Data
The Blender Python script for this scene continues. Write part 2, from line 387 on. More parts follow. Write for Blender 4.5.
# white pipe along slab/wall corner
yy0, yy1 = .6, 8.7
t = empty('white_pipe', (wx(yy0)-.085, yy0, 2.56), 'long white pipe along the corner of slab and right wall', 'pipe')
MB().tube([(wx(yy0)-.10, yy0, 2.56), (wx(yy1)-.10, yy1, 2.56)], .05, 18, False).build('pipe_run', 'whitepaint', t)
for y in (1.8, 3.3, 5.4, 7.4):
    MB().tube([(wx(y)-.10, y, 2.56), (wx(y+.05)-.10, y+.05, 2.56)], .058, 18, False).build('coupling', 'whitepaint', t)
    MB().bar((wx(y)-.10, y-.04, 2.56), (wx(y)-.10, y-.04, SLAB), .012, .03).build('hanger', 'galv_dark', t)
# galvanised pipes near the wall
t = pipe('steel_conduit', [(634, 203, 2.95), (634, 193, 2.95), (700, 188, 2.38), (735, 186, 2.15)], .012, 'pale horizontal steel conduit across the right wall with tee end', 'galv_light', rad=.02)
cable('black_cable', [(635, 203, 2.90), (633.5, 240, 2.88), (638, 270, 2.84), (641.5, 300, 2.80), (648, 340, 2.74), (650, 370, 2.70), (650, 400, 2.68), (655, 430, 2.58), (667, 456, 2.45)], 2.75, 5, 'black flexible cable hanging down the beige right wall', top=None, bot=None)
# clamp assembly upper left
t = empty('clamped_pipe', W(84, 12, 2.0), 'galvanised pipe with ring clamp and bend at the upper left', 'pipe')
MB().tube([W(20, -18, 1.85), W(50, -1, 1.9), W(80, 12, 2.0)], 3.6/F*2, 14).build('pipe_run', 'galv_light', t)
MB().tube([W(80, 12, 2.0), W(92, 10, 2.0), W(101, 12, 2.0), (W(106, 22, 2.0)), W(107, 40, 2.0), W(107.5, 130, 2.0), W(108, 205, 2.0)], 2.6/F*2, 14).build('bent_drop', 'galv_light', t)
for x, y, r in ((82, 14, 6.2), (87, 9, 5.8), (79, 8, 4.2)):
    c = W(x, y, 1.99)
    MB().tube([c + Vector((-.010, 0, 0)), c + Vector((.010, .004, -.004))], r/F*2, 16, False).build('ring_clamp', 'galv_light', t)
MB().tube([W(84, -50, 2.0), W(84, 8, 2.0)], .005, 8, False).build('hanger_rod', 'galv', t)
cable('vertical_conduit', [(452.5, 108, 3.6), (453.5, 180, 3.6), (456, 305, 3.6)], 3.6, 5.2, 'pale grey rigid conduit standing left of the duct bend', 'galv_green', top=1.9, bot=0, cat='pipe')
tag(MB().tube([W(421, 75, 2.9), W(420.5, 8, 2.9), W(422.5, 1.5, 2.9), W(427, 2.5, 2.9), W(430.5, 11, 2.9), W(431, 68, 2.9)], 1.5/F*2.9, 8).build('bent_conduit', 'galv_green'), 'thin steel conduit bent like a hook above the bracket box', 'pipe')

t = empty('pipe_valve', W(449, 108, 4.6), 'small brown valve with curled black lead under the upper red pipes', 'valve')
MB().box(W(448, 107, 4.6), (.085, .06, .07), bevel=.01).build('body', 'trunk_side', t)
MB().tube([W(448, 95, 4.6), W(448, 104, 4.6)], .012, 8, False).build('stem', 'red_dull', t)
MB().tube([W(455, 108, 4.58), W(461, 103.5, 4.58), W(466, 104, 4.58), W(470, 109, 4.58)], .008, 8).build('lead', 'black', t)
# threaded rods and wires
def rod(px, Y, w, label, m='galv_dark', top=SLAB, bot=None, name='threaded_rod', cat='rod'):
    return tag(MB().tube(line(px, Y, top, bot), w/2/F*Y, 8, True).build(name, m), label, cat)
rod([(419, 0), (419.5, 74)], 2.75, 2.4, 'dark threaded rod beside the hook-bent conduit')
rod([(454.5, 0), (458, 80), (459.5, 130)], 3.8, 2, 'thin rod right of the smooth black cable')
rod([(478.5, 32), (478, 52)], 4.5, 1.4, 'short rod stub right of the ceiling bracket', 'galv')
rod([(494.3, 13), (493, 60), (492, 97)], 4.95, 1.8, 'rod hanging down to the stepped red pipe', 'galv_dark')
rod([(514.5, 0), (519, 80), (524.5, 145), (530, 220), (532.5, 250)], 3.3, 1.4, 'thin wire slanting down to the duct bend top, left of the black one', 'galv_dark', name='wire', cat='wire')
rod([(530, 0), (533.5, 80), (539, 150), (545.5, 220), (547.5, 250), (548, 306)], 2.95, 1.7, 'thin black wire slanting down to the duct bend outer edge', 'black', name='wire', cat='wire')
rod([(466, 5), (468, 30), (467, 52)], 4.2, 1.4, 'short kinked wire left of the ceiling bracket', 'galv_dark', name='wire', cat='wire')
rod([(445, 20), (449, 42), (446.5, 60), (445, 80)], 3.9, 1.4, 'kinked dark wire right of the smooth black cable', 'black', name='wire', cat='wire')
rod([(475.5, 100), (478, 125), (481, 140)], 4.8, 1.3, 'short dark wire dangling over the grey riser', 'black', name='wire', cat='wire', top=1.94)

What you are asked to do
Each line must be given again exactly as written above.

Finished task
The Blender Python script for this scene continues. Write part 2, from line 387 on. More parts follow. Write for Blender 4.5.
# white pipe along slab/wall corner
yy0, yy1 = .6, 8.7
t = empty('white_pipe', (wx(yy0)-.085, yy0, 2.56), 'long white pipe along the corner of slab and right wall', 'pipe')
MB().tube([(wx(yy0)-.10, yy0, 2.56), (wx(yy1)-.10, yy1, 2.56)], .05, 18, False).build('pipe_run', 'whitepaint', t)
for y in (1.8, 3.3, 5.4, 7.4):
    MB().tube([(wx(y)-.10, y, 2.56), (wx(y+.05)-.10, y+.05, 2.56)], .058, 18, False).build('coupling', 'whitepaint', t)
    MB().bar((wx(y)-.10, y-.04, 2.56), (wx(y)-.10, y-.04, SLAB), .012, .03).build('hanger', 'galv_dark', t)
# galvanised pipes near the wall
t = pipe('steel_conduit', [(634, 203, 2.95), (634, 193, 2.95), (700, 188, 2.38), (735, 186, 2.15)], .012, 'pale horizontal steel conduit across the right wall with tee end', 'galv_light', rad=.02)
cable('black_cable', [(635, 203, 2.90), (633.5, 240, 2.88), (638, 270, 2.84), (641.5, 300, 2.80), (648, 340, 2.74), (650, 370, 2.70), (650, 400, 2.68), (655, 430, 2.58), (667, 456, 2.45)], 2.75, 5, 'black flexible cable hanging down the beige right wall', top=None, bot=None)
# clamp assembly upper left
t = empty('clamped_pipe', W(84, 12, 2.0), 'galvanised pipe with ring clamp and bend at the upper left', 'pipe')
MB().tube([W(20, -18, 1.85), W(50, -1, 1.9), W(80, 12, 2.0)], 3.6/F*2, 14).build('pipe_run', 'galv_light', t)
MB().tube([W(80, 12, 2.0), W(92, 10, 2.0), W(101, 12, 2.0), (W(106, 22, 2.0)), W(107, 40, 2.0), W(107.5, 130, 2.0), W(108, 205, 2.0)], 2.6/F*2, 14).build('bent_drop', 'galv_light', t)
for x, y, r in ((82, 14, 6.2), (87, 9, 5.8), (79, 8, 4.2)):
    c = W(x, y, 1.99)
    MB().tube([c + Vector((-.010, 0, 0)), c + Vector((.010, .004, -.004))], r/F*2, 16, False).build('ring_clamp', 'galv_light', t)
MB().tube([W(84, -50, 2.0), W(84, 8, 2.0)], .005, 8, False).build('hanger_rod', 'galv', t)
cable('vertical_conduit', [(452.5, 108, 3.6), (453.5, 180, 3.6), (456, 305, 3.6)], 3.6, 5.2, 'pale grey rigid conduit standing left of the duct bend', 'galv_green', top=1.9, bot=0, cat='pipe')
tag(MB().tube([W(421, 75, 2.9), W(420.5, 8, 2.9), W(422.5, 1.5, 2.9), W(427, 2.5, 2.9), W(430.5, 11, 2.9), W(431, 68, 2.9)], 1.5/F*2.9, 8).build('bent_conduit', 'galv_green'), 'thin steel conduit bent like a hook above the bracket box', 'pipe')

t = empty('pipe_valve', W(449, 108, 4.6), 'small brown valve with curled black lead under the upper red pipes', 'valve')
MB().box(W(448, 107, 4.6), (.085, .06, .07), bevel=.01).build('body', 'trunk_side', t)
MB().tube([W(448, 95, 4.6), W(448, 104, 4.6)], .012, 8, False).build('stem', 'red_dull', t)
MB().tube([W(455, 108, 4.58), W(461, 103.5, 4.58), W(466, 104, 4.58), W(470, 109, 4.58)], .008, 8).build('lead', 'black', t)
# threaded rods and wires
def rod(px, Y, w, label, m='galv_dark', top=SLAB, bot=None, name='threaded_rod', cat='rod'):
    return tag(MB().tube(line(px, Y, top, bot), w/2/F*Y, 8, True).build(name, m), label, cat)
rod([(419, 0), (419.5, 74)], 2.75, 2.4, 'dark threaded rod beside the hook-bent conduit')
rod([(454.5, 0), (458, 80), (459.5, 130)], 3.8, 2, 'thin rod right of the smooth black cable')
rod([(478.5, 32), (478, 52)], 4.5, 1.4, 'short rod stub right of the ceiling bracket', 'galv')
rod([(494.3, 13), (493, 60), (492, 97)], 4.95, 1.8, 'rod hanging down to the stepped red pipe', 'galv_dark')
rod([(514.5, 0), (519, 80), (524.5, 145), (530, 220), (532.5, 250)], 3.3, 1.4, 'thin wire slanting down to the duct bend top, left of the black one', 'galv_dark', name='wire', cat='wire')
rod([(530, 0), (533.5, 80), (539, 150), (545.5, 220), (547.5, 250), (548, 306)], 2.95, 1.7, 'thin black wire slanting down to the duct bend outer edge', 'black', name='wire', cat='wire')
rod([(466, 5), (468, 30), (467, 52)], 4.2, 1.4, 'short kinked wire left of the ceiling bracket', 'galv_dark', name='wire', cat='wire')
rod([(445, 20), (449, 42), (446.5, 60), (445, 80)], 3.9, 1.4, 'kinked dark wire right of the smooth black cable', 'black', name='wire', cat='wire')
rod([(475.5, 100), (478, 125), (481, 140)], 4.8, 1.3, 'short dark wire dangling over the grey riser', 'black', name='wire', cat='wire', top=1.94)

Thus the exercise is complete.